De acordo com a assessoria da Autarquia de Proteção do Consumidor (Procon), os casos que envolvam diretamente a Lei Geral da Copa estariam fora da possibilidade de intervenção do órgão. Contudo, como os  cancelamentos e remanejamentos de vôos foram uma resolução da Anac, o funcionamento do serviço de proteção ao consumidor permanece normal. O consumidor poderá, após formalizar a reclamação na Anac, buscar auxílio junto ao Procon.

Contudo, a Abear diz que não acredita haver motivos para passageiros insatisfeitos reclamarem junto ao Procon. De acordo com a assessoria da Associação, se tratam de casos de cancelamentos de voo que não ocorreram nem por vontade do passageiro, nem por vontade da companhia. Todos os passageiros já teriam sido comunicados e realocados em outro voos ou feito o pedido de reembolso.

Apesar disso, Ronaldo Cramer acredita que um ressarcimento do valor pago na passagem nunca vai reparar integralmente o dano. “Tem a questão do transtorno, a pessoa não vai poder seguir com sua programação normal de vida. Essa pessoa tem como entrar na Justiça, contra a companhia aérea, contra o Estado ou contra os dois, dependendo da estratégia processual”, explica.

Apesar de os órgãos oficiais garantirem que a situação dos cancelamentos está sob controle e que não representam um problema, casos de pessoas que passaram por transtornos para efetivar a troca dos bilhetes já foram notificados na mídia. O advogado Cramer diz que é uma situação de irresponsabilidade das empresas de voo também. “Venderam passagens para depois revogar. Se eles alegam estar seguindo um protocolo padrão, por que venderam as passagens? Má fé ou desorganização, essa situação toda é um erro”, afirma.

Obrigações das empresas aéreas

De acordo com a Anac, nos casos de cancelamento programado de voo, as companhias aéreas devem acomodar o passageiro em voo próprio a ser realizado em data e horário de conveniência do usuário.

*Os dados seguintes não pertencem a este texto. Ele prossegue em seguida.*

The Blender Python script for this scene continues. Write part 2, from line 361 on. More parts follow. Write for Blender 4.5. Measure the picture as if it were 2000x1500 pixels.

Caso o voo ofertado não atenda as necessidades do passageiro, a empresa deve prover o reembolso de acordo com a forma de pagamento utilizada na compra da passagem. As providências para o reembolso devem ser imediatas.

Além disso, nos casos de atraso, cancelamento ou interrupção de voo, bem como de preterição de passageiro, o transportador deverá assegurar ao passageiro o direito a receber assistência material, tais como direito à comunicação, a partir de uma hora de atraso; de alimentação, a partir de duas horas de atraso; e de acomodação, a partir de quatro horas de atraso. Independentemente do motivo, a Anac afirma que a resolução deve ser cumprida em todo território nacional por todas as companhias brasileiras e estrangeiras que operam no país.